Fehlanzeige: CO2-Bepreisung und Reform der EEG-Umlage

Waren in den Vorentwürfen noch 1 Mrd. Euro Steueranreize zur energetischen Gebäudesanierung vorgesehen, so sind die nun völlig gestrichen worden. Ebenso die Reform der Strom-Abgaben und -Steuern, von den Branchenverbänden für dringend nötig angesehen, vor allem um die Sektorkopplung voranzubringen. Entsprechend enttäuscht kritisierte BDEW-Chef Stefan Kapferer denn auch: „So bleibt das Bekenntnis zur Sektorkopplung heiße Luft“.

Beim CO2-Preis verstecken sich die Schwarz-Roten hinter G20 oder der ganzen Welt, obwohl das im Vorentwurf noch als gemeinsamer Vorstoß mit Frankreich geplant war. Kaum Erwähnung findet die Förderung von Energiespeichern: sie sollen lediglich „mehrere Dienstleistungen gleichzeitig erbringen, etwa Regelenergie und Mieterstrom“ können. Allerdings will die Große Koalition große Innovationsprojekte auflegen – eine deutsche Batterieproduktion etwa, flankiert von einem neuen Fraunhofer-Institut für Speichertechnologien. Wasserstoff-Elektrolyse soll mit einem eigens dafür gebauten Offshore-Windpark erprobt werden.

Greenpeace stellte fest, dass das Klimaziel aufgegeben werde; Umweltministerin Barbara Hendricks (SPD) und NRW-Ministerpräsident Armin Laschet (CDU)hätten das  im Rahmen einer Pressekonferenz am 03.02.2018 in Berlin eingeräumt, bei der die Unterhändler die klimapolitischen Ergebnisse der Koalitionsverhandlungen präsentierten. Energieexperte Tobias Münchmeyer kommentiert: „Die GroKo kneift beim Klimaschutz. Langfristige Versprechungen und vage Kommissionen sollen verschleiern, dass dem Koalitionsvertrag die Zähne fehlen. Ihr Versprechen zum Klimaziel 2020 hat die Kanzlerin heute verraten.
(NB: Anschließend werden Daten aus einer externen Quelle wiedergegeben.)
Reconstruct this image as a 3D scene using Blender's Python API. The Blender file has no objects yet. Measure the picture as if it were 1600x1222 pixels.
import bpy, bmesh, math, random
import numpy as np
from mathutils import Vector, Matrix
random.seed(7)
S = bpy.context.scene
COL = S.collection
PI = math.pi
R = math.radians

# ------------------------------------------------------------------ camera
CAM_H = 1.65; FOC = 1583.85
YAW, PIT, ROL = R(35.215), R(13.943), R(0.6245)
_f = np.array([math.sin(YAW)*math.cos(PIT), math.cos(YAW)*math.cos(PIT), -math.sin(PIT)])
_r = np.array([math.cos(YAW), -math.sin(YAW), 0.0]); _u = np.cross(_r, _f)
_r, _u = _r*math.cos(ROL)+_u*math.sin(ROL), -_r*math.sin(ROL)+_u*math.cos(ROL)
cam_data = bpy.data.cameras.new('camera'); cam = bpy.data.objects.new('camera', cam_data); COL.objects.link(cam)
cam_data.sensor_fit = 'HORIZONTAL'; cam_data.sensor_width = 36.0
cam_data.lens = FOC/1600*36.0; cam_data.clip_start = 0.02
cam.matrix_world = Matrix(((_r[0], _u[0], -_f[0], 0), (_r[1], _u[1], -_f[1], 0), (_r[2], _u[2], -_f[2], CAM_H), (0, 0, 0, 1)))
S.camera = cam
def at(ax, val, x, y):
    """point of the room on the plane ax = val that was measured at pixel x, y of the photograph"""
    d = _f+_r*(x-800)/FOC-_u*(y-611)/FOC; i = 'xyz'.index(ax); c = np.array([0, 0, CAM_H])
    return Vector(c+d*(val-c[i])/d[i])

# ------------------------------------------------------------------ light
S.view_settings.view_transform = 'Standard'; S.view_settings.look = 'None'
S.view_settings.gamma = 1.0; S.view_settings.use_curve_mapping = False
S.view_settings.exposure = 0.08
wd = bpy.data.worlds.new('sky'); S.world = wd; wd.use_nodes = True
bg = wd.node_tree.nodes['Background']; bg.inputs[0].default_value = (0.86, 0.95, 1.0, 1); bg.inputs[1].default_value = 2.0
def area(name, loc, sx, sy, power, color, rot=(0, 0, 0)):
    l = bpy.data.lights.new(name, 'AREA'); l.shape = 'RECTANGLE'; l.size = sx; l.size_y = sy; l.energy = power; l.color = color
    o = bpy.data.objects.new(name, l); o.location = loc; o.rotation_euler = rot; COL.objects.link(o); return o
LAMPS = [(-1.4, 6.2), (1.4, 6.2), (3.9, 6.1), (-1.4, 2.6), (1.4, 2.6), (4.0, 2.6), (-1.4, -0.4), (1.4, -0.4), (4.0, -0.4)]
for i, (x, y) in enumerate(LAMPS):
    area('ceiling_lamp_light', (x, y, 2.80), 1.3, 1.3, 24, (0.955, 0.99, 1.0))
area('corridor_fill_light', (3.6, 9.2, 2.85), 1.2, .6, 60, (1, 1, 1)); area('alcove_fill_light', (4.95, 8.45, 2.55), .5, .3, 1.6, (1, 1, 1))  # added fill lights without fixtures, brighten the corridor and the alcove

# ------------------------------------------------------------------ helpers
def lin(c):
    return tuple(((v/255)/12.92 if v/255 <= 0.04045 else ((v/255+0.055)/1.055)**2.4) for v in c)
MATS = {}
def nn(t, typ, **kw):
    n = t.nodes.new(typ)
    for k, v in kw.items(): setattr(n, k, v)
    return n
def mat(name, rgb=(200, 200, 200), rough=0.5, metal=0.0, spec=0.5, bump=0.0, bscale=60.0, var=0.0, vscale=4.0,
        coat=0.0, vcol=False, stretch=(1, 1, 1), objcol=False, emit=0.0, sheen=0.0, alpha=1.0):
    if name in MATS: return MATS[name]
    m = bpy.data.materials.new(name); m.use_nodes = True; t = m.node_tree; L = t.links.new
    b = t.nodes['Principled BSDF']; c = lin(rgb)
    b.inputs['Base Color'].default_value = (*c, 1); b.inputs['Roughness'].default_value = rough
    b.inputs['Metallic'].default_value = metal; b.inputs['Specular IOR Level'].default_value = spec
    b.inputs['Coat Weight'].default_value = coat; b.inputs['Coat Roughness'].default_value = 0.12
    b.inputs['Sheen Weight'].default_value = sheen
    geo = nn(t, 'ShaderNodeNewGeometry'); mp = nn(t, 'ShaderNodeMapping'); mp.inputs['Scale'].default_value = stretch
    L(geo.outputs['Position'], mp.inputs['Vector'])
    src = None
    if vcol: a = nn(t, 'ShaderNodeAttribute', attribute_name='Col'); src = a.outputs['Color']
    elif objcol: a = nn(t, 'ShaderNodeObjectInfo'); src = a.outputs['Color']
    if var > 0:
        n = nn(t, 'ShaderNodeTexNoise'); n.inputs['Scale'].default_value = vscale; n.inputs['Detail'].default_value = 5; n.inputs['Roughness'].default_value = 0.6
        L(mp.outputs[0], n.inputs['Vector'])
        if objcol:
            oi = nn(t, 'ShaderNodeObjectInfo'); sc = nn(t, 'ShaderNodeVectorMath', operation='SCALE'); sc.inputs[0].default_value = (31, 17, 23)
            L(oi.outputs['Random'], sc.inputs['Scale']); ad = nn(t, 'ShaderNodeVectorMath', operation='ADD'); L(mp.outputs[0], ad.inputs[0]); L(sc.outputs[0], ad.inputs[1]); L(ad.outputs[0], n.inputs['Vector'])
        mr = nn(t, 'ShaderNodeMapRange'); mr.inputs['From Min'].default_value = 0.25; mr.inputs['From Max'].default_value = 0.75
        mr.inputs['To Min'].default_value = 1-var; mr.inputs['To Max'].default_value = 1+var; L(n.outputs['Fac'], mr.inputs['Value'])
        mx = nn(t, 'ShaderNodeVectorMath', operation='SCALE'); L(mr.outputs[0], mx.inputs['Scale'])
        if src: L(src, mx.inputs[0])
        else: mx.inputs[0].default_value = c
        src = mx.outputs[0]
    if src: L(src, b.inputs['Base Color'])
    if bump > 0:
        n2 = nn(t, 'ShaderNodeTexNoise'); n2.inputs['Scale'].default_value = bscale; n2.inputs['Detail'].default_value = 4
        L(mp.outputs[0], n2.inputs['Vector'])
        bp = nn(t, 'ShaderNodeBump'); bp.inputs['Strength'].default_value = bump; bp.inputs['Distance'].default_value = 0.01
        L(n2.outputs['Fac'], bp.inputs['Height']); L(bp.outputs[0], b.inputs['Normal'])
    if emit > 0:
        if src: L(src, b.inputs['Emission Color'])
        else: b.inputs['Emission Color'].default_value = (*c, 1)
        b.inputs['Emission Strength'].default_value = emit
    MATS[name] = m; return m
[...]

Nach zwölf verlorenen Jahren für den Klimaschutz, will Merkel weitere kostbare Zeit verschenken. Der Koalitionsvertrag muss eindeutig festschreiben, dass schon in den kommenden beiden Jahren die schmutzigsten Kohlekraftwerke vom Netz gehen. Sonst wird diese große Koalition zu einem verlogenen Zwerg im Klimaschutz.“ 

[note *) Solarify fragt sich erstaunt: Ist das nicht schon längst zu Ende geprüft – mit oder ohne Affen und Menschen? Heißt hier „prüfen“ nicht eher „aufschieben“?]